Connie Levinson: I met Marion at a cocktail party for Jazz on the Rocks. And she was the first person in Sedona other than my realtor that I had met. We chatted and she said, You like film, do you? And she whipped out a card and said, You must volunteer. [Laughs]
I became a gofer, and suddenly I was elevated to watching lots of films.
So you became a screener early on?
Connie: After my first year as a gofer.
Marion: We didn’t really have to worry about too much the first years, it was all local people, and it really didn’t amount to much of anything, it was like one little session. But then Frank Warner got involved. Frank Warner is a very highly respected sound editor, won an Academy Award for Close Encounters, knew everybody, and everybody loved him. He was living in Sedona then, I actually met him on one of my morning walks.
Dr Sheila Jackman: In fact, at the Oscar parties, everyone used to get their picture taken with Frank’s Oscar. [Laughter]
Marion: I forgot to mention that our first honorees – we called the award the Sedony – were Ann Miller and Donald O’Connor, who lived here. The following year we honored Frank Warner.
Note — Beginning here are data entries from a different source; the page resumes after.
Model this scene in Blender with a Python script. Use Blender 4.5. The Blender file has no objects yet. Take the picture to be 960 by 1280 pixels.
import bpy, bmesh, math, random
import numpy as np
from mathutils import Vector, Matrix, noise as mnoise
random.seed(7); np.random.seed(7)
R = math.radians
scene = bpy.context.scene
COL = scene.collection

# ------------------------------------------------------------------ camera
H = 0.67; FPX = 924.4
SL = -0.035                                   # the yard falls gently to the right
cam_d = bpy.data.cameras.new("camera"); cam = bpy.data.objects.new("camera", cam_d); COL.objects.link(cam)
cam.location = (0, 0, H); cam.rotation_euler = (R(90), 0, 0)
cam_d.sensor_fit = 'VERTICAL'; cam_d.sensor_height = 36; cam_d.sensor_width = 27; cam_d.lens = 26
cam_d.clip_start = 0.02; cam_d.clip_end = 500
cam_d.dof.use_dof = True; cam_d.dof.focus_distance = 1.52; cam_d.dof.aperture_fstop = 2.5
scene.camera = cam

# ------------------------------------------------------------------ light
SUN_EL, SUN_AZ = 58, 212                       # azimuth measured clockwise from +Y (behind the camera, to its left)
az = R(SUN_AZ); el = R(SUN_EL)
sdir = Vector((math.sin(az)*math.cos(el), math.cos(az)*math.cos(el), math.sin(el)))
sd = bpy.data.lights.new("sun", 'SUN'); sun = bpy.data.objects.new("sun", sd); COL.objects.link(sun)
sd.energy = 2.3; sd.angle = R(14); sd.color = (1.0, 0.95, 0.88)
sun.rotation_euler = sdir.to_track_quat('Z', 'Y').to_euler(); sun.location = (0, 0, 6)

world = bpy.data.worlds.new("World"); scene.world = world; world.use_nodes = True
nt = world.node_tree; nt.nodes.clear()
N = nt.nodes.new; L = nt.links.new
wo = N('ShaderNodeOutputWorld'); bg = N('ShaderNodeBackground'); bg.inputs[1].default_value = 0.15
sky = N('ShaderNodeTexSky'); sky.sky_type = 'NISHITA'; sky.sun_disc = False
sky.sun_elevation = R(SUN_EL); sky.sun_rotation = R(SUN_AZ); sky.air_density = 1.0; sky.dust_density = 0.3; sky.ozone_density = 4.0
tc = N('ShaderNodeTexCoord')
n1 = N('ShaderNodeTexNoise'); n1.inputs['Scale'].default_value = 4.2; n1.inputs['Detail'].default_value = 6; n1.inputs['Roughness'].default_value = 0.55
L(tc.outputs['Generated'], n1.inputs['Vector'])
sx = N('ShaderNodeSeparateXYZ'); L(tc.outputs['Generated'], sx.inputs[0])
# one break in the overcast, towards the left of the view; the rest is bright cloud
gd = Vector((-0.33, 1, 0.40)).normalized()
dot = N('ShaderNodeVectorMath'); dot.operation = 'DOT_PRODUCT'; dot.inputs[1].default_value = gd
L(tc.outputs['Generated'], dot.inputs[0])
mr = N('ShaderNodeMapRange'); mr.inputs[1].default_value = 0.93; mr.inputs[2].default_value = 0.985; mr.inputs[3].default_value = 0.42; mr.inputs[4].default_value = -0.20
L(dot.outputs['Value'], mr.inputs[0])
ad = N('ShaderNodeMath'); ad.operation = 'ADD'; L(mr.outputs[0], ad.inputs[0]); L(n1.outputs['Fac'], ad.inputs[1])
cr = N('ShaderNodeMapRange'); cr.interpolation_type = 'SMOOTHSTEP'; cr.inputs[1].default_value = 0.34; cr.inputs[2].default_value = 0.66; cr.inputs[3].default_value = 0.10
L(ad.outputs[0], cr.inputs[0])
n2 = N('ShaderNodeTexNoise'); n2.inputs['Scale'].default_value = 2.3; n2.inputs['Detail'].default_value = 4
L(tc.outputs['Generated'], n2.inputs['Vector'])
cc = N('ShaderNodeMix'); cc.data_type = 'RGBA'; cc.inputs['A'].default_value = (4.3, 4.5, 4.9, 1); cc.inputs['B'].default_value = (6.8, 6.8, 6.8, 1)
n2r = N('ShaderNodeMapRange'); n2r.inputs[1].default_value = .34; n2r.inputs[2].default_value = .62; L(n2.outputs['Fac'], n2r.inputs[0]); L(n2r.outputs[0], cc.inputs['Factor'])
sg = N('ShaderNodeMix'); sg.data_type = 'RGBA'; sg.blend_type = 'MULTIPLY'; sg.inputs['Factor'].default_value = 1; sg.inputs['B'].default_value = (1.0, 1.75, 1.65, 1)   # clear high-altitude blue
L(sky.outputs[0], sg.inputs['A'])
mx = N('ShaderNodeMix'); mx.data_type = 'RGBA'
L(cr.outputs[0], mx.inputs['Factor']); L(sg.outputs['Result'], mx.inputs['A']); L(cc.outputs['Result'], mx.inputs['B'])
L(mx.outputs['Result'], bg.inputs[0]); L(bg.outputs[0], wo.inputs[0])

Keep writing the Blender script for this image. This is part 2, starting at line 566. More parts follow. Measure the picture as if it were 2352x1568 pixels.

The next year we honored Diane Ladd, who also lived here. Then we honored Sean Young, who lived here. Then we honored the Harkins.
Sheila: Ted Danson and Mary Steenbergen.
Marion: After a while, we ran out of celebrities that lived here. [Laughter] We had to spread out. We gave an environmental award to Dennis Weaver. One year we did musical scores as the subject for the workshop, we had Elmer Bernstein come in. Pretty big name, so we had some very important people coming in here.
The festival was growing year to year, at this point was it mostly word of mouth, or were you actively working to get the word out?
Marion: We were making an effort. I was doing publicity, and I’d get the word out as best I could. I’d do a shotgun thing – this was before e-mail – and I’d get every major newspaper and I’d send out faxes all over the country. And I got responses – the N.Y. Post, I remember, and then a few weirdos. [Laughs] And Phoenix started getting interested in us. They’d had a film festival, but it hadn’t been very successful at the time. So we got people from Phoenix coming up here, and we got Phoenix Home & Garden, newspapers getting interested in us. And then we got professional PR people.
So at what point did it go from a group of people who were interested but essentially amateurs…
Connie: You mean people who didn’t know what we were doing? [LAUGHTER]
You could look at it that way… But when did you say, we’ve got growth going on here, let’s bring in some people dedicated to making it work?
Marion: Nadia had connections. Nadia was the daughter of the gentleman who just passed away, Alan Calliou, who was in the movie business, a screenwriter, and she grew up around Hollywood people.